Der stärkste Glaube des Ostens - ist der Glaube an die Maschine, an die technische Überlegenheit des Westens -mit diesem Glauben haben die Engländer Hunderte von Jahren ihre Kolonien in Schach gehalten. Und nun kommt auf einmal der Tag, an dem die Technik in die Hände des persischen Revolutionärs gelangt und sich gegen die schmachvoll fliehenden Engländer wendet. Das Telefon klirrt. 15 Werst von Rescht entfernt ist ein Scharmützel im Gange. Kutschek-Chan verabschiedet sich. Seine Kampfgenossen folgen ihm: der kleine, dicke und kluge Armeekommandeur, der radikalste und tapferste Mann im Lager, und der Finanzkommissar - bebrillt und mit einem Gewehr auf der Schulter, besorgt wegen der rechtzeitigen Löhnung der Truppen und wegen der riesigen Bettlermenge, die Kutschek-Chan gierig umdrängt.
Eine halbe Stunde später saust das Auto nach Enseli zurück. Verhallt ist die weiche, metallisch klingende Stimme Kutschek-Chans, vorübergegangen dieses uralte persische Heldengesicht. - Wann werden wir uns wieder sehen und wo?

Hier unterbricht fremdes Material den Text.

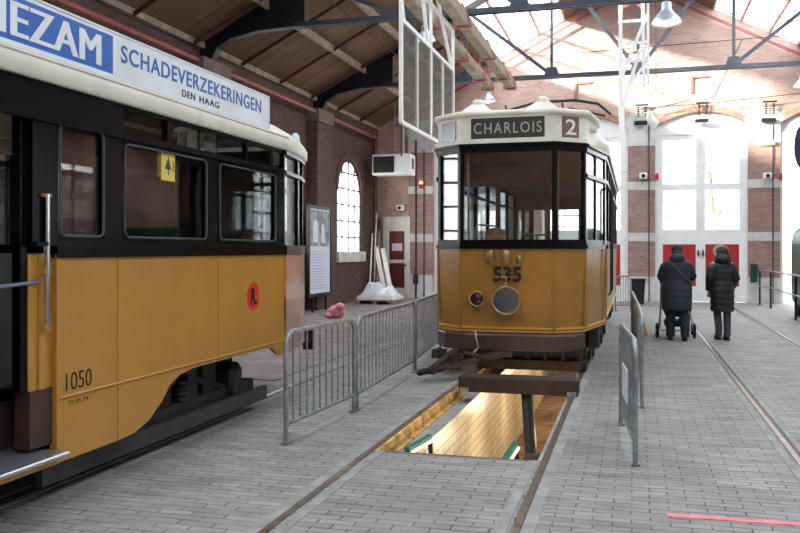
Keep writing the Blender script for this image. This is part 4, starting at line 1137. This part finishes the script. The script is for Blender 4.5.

Am Schlagbaum - der letzte Matrose, sonnenverbrannt, halbnackt, in einem weiten, blauen Hemde; er schreit uns nach - ein munteres, freches, unüberwindliches: „Her mit Taurien!"
Auf halbem Wege begegnen uns zwei Reiter: Inder, die den Engländern davongelaufen sind. Unendlich erfreute Gesichter, und strahlend wie ihre Zähne beim Lächeln ihr Gruß: „Für die Sowjetmacht!" - und vorbei auf den wilden Pferden.
Auf der dicksten Buche, dort, wo der Weg die Sümpfe verlässt und sich den Hügeln zuwendet, sitzt ein Mann mit einem Kleistertopf, ganz in Schweiß gebadet, mit der Mütze im Nacken, und bekleistert die Rinde des uralten Giganten: das erste Sowjetplakat entfaltet seine rote Fläche in der tropischen Wildnis.
Es ist still. Dichte, duftende Luft, zirpende Insekten, breite Landstraßen, über die satte Stiere und Kamele träge kriechen - und am Stamme dieses uralten Waldriesen dieses Feuermal der Weltrevolution.